Add the beef and slightly brown It. You still want to see some pink!! While the meat is draining in a colander, the puréed and diced tomatoes get added to the pot, along with the toasted spices.

Be sure to keep tasting and season with salt and pepper!

The drained meat / onions / bell pepper mixture gets added back to the pot for a quick simmer. We had leftovers from an incredible NY sirloin that we opted to throw in. You could also substitute the ground beef for hot Italian sausage.

At this point you’re wondering, ‘where the hell are the beans???’. Well because they’re the star of the show, they don’t join the party until the last hour, (if cooking on low), or the last 30 minutes, (if cooking on high). Although the recipe calls for the beans to be drained, we used a Mexican canned bean that came in a yummy sauce. Since we added the extra beef, we needed more liquid so we didn’t drain that lovely sauce.

A friend suggested you add a chocolate bar along with Frank’s Red Hot, when adding the beans.

The lid went on and that was IT! While it simmered on high for a few hours, I chopped up some green onions and shredded the cheese.

Being the heat freaks we are, I added 1/4 cup of hot sauce and tripled the pepper flakes. Even then, it wasn’t too spicy.

Courtesy of Cook’s Illustrated June / July 2006.

To keep our Slow-Cooker Weeknight Chili recipe from turning out too greasy, we used reasonably lean 85 percent lean ground chuck and supplemented it with smoky bacon. Browning the meat was important, but it was just as important to not overbrown it. Leaving the meat a little pink ensured that it stayed tender during the long simmer in the slow cooker. Also, to keep the recipe’s beans from turning mushy and breaking apart, we added them during the last hour of cooking.


Serve this all-American classic with sour cream and cheese to cool the burn. For less heat, reduce the cayenne pepper to 1/4 teaspoon or omit it altogether. The ground beef will become dry if the chili is cooked for more than 8 hours.


1/4 cup chili powder

1 tablespoon ground cumin

2 teaspoons ground coriander

1 teaspoon dried oregano

1/2 teaspoon cayenne pepper

1/2 teaspoon red pepper flakes

8 ounces bacon, chopped fine

2 onions, chopped medium

1 red bell pepper, chopped medium

6 cloves garlic, minced

2 pounds 85 percent lean ground chuck

1 can (28 ounces) tomato puree

1 (28-ounce) can diced tomatoes

2 (15.5-ounce) cans dark red kidney beans, drained and rinsed

1. Toast chili powder, cumin, coriander, oregano, cayenne, and pepper flakes in large Dutch oven over medium heat until fragrant, about 2 minutes. Transfer toasted spices to bowl.

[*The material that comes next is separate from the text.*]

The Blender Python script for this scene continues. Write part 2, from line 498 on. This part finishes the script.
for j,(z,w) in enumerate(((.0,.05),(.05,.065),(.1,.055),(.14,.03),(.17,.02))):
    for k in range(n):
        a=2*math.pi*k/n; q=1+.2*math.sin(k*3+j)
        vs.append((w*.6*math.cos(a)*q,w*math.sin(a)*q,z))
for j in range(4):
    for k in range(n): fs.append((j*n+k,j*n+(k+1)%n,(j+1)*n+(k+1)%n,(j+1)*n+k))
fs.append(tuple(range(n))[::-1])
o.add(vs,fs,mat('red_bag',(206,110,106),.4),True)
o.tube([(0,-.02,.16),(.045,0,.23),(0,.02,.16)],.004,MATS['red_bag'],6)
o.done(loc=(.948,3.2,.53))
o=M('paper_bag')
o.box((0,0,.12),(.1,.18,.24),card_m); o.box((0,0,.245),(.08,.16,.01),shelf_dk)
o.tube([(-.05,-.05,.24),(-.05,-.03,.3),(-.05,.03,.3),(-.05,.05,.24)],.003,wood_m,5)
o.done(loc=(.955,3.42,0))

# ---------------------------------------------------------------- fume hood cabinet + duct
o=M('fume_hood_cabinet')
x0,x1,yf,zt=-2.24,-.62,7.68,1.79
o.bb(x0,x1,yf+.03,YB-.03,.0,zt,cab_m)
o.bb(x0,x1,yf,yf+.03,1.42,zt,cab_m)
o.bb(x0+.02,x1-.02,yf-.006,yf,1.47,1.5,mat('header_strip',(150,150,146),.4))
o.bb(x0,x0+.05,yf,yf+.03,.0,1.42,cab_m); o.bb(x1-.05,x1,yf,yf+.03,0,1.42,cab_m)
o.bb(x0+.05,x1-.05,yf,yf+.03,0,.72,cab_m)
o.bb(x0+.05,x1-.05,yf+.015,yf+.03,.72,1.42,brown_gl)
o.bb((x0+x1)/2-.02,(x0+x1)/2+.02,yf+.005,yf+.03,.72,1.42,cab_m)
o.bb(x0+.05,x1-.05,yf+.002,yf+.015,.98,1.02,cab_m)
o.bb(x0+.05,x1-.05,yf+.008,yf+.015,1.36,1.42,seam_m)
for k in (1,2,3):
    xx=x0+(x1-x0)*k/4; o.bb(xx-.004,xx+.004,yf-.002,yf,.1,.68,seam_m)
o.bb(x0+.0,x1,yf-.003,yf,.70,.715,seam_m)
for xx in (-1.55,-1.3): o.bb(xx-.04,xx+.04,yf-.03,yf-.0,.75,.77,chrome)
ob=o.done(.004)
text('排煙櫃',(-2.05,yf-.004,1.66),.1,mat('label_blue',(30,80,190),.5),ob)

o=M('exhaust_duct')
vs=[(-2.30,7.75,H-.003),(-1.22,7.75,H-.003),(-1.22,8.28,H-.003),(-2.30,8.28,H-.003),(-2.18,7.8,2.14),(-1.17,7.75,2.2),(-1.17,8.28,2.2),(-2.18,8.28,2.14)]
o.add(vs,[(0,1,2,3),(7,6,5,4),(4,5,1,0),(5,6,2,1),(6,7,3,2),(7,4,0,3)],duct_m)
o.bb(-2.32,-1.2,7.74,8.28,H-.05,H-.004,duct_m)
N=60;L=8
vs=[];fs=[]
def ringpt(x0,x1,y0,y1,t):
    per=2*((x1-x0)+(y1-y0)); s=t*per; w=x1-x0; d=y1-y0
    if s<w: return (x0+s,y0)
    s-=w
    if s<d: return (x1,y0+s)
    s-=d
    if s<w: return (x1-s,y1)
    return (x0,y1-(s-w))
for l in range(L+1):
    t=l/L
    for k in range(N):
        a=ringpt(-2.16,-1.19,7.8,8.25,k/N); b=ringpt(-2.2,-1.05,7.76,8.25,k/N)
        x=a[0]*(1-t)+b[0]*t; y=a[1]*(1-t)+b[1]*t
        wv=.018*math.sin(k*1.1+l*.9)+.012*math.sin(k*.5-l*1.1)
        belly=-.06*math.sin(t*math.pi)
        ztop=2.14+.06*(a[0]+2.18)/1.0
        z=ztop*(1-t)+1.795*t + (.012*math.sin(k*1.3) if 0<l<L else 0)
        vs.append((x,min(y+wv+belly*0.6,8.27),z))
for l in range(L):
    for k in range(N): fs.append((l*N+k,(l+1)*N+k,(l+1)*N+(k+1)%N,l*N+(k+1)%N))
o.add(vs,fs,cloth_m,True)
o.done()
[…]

Add bacon to Dutch oven and cook over medium heat until crisp, 8 to 10 minutes. Transfer bacon to plate lined with paper towels and pour off all but 1 teaspoon fat from pot. Return pot to medium heat, add onions and bell pepper, and cook until softened, about 5 minutes. Stir in garlic and cook until fragrant, about 30 seconds.
2. Add beef, 2 teaspoons salt, and 1 teaspoon pepper. Increase heat to medium-high and cook, using wooden spoon to break up beef into 1/2-inch pieces, until just slightly pink, about 5 minutes. Drain beef and vegetables in colander.
3. Add tomato puree, diced tomatoes, and toasted spices to empty pot and bring to simmer over medium-high heat, scraping up any browned bits from bottom of pot. Return drained beef and vegetable mixture and bacon to pot, stir to combine, and bring to simmer. Transfer contents to slow-cooker insert.
4. Set slow cooker to low, cover, and cook until tender, 6 to 8 hours, stirring in beans during last hour of cooking. (Alternately, cook on high for 3 to 4 hours.) Adjust seasonings and serve. (Leftovers can be refrigerated for several days or frozen for several months.)
Make Ahead: If you’d prefer to just dump the chili ingredients into the slow cooker before running off to work, you can do all the work the night before. Follow the recipe through step 3, but continue to simmer the assembled chili for 10 minutes. Transfer the chili to an airtight container and refrigerate overnight. In the morning, simmer the chili in a Dutch oven for 10 minutes, then transfer it to your slow cooker and proceed with step 4.